Since May, at least 12 other employees have quit the school. Many of those who quit were deaf, people of color, or both, according to one former agriculture teacher, Emily Friedberg, 50, who is white and deaf.

After 12 years working at the school, she said, she was pushed to quit in June — months before she found out who the new superintendent was — because of what she described as a “hostile” environment driven by white hearing leadership that she said “bullied” deaf staff and made inappropriate remarks about students of color.

Ms. Frick said the Education Department was not aware of incidents like these at the school. She said officials encouraged anyone with concerns to reach out to the Education Department leadership.

Though the Gallaudet protest paved the way for new education and employment opportunities for the deaf, schools for the deaf are still mostly led by hearing people and are seldom led by people of color who are deaf.

Of the 73 school leadership positions for 71 statewide K-12 schools for the deaf across the country, 46 are held by hearing people, according to Tawny Holmes Hlibok, a professor of deaf studies at Gallaudet. Among the 27 deaf school leaders — a number that she said has more than doubled from seven years ago — three are people of color.

Growing research shows that students perform better in school if they have role models who reflect their background.

“I notice that when I talk to deaf children at a school without a deaf leader and ask them what they want to be when they grow up, they often limit themselves,” Professor Hlibok said, adding, “When I ask them if they want to be a teacher or lawyer or nurse, they say they can’t because that job is for a hearing person.”

A 2019 report by the National Deaf Center found that 44.8 percent of Black deaf people and 43.6 percent of deaf Native Americans are in the labor force, compared with 59 percent of white deaf people.

Along with a lack of role models, many deaf students, particularly deaf students of color, are not adequately prepared for college because of a lack of early language support services and a lack of certified educational interpreters in public schools, said Laurene E. Simms, interim chief bilingual officer at Gallaudet.

Black deaf students obtain undergraduate, master’s or Ph.D. degrees at about half the rate of Black hearing students, and half the rate of white deaf students, according to another 2019 report by the National Deaf Center.

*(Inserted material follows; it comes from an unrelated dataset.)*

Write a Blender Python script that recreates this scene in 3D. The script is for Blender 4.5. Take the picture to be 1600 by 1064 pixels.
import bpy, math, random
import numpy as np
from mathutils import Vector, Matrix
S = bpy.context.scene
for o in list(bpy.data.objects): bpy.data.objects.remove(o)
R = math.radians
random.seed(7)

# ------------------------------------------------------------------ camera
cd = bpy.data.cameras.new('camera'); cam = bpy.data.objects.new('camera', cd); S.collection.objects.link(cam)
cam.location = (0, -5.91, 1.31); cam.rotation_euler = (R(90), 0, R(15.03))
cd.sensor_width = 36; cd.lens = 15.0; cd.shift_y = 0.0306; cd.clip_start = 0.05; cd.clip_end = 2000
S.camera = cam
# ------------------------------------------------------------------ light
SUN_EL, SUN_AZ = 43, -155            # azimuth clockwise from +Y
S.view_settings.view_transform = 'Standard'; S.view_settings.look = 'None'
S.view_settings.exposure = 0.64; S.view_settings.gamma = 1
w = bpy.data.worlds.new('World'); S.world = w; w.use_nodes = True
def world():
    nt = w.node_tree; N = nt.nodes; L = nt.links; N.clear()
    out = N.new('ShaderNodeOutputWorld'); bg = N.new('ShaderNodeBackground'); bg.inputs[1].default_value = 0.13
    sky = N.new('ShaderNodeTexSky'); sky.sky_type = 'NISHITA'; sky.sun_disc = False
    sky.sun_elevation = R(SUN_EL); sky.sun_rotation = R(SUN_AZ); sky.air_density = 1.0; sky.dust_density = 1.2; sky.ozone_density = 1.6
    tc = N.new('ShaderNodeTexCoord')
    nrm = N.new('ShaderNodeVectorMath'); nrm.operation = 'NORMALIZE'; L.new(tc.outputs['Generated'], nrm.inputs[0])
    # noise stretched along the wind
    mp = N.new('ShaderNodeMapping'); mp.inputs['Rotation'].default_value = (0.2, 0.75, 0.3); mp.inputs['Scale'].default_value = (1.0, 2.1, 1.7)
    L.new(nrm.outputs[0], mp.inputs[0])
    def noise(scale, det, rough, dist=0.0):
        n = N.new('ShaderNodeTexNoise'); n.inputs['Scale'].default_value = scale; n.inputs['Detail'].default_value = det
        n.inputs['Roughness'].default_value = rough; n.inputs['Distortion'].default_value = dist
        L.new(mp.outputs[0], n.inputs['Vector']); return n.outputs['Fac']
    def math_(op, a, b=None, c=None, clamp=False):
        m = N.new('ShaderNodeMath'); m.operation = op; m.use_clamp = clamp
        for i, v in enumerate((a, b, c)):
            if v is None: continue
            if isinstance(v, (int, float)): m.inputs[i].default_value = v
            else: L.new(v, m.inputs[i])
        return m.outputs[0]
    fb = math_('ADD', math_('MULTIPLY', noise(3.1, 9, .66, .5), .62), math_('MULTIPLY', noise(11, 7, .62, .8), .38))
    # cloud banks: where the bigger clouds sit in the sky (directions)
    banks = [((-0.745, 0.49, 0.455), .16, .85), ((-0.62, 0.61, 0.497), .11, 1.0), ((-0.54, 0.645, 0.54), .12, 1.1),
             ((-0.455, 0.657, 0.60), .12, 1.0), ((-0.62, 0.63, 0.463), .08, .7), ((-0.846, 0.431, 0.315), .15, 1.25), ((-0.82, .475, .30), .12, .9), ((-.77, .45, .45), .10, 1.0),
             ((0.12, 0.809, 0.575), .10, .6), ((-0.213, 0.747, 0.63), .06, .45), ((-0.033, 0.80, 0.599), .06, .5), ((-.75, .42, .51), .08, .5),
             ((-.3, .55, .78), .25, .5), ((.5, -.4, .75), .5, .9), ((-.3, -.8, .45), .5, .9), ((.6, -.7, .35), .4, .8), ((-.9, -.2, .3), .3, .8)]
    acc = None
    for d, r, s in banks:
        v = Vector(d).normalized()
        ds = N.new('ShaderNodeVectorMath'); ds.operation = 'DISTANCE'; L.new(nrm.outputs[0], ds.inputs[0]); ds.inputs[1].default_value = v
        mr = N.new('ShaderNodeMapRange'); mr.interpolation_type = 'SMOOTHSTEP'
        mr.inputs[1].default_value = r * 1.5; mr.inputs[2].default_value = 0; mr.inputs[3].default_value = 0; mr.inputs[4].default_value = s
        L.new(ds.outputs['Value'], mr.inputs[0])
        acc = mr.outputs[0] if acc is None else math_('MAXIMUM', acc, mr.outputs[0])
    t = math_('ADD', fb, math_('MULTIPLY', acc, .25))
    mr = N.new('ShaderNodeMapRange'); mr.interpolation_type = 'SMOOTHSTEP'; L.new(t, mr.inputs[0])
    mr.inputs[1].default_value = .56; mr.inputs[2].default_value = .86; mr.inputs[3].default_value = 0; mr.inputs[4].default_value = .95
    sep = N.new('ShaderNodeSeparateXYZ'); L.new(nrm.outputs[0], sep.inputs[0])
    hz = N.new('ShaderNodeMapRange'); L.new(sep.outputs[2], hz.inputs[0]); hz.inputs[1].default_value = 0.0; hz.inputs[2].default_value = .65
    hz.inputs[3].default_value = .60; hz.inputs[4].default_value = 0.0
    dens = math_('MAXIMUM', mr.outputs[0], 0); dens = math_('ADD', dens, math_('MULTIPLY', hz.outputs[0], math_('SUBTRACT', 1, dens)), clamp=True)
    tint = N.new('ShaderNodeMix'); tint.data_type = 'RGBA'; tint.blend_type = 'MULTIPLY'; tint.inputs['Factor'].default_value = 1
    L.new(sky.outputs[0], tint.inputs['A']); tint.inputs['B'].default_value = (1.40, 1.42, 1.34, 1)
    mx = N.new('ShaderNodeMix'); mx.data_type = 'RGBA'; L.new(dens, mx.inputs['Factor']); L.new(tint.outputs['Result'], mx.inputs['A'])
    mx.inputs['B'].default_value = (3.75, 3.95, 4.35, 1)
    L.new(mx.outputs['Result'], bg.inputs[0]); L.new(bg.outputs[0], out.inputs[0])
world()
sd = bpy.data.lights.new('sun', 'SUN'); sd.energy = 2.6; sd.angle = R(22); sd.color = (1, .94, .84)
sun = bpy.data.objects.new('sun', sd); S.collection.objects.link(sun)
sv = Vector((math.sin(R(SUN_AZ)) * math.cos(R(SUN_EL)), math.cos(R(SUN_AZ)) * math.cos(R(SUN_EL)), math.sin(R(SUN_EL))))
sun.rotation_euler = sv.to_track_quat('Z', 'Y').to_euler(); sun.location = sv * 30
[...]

The loss of so many people of color on the Atlanta school’s staff has made many students feel less comfortable there, according to Katrina Callaway, 19, a senior. In the past, she said, she and her friends have confided in teachers who they can relate to about their problems, home lives and friends, but now “students don’t feel like there’s anyone they can open up to,” she said.

“When I try to open up to someone who hasn’t had the same experiences,” she said, “I’m not always sure if I can trust them, and I feel a lot of self-doubt.” She said that sometimes it seemed that white staff treated students differently based on their skin color.

More broadly, activists in recent years have complained about the “whitewashing of disability,” or how much it is largely seen through a white lens, despite statistics that show Black people are more likely to have a disability.

For example, media portrayals of those with disabilities and leadership of disability organizations skew white, according to Vilissa Thompson, a Black disabled activist who created the hashtag #DisabilitySoWhite on Twitter to draw attention to the issue.

Recently, Netflix’s “Deaf U” reality series focusing on Gallaudet College students was criticized for its lack of deaf women of color, even though less than half of the school’s students were white at the time.

Those broader issues raised the stakes at places like the Atlanta school.

Ms. Frick said the Georgia Department of Education was working to create leadership pathways for teachers and school staff.

Mr. Serrano, the previous superintendent, declined to comment on his experience with the Education Department, but he wrote in an email that he hoped the department would conduct an equitable and inclusive search for the next superintendent.

“It is my firm belief that students want and need a leader who ‘looks like them’ and who shares their experiences as deaf and hard of hearing individuals,” he wrote.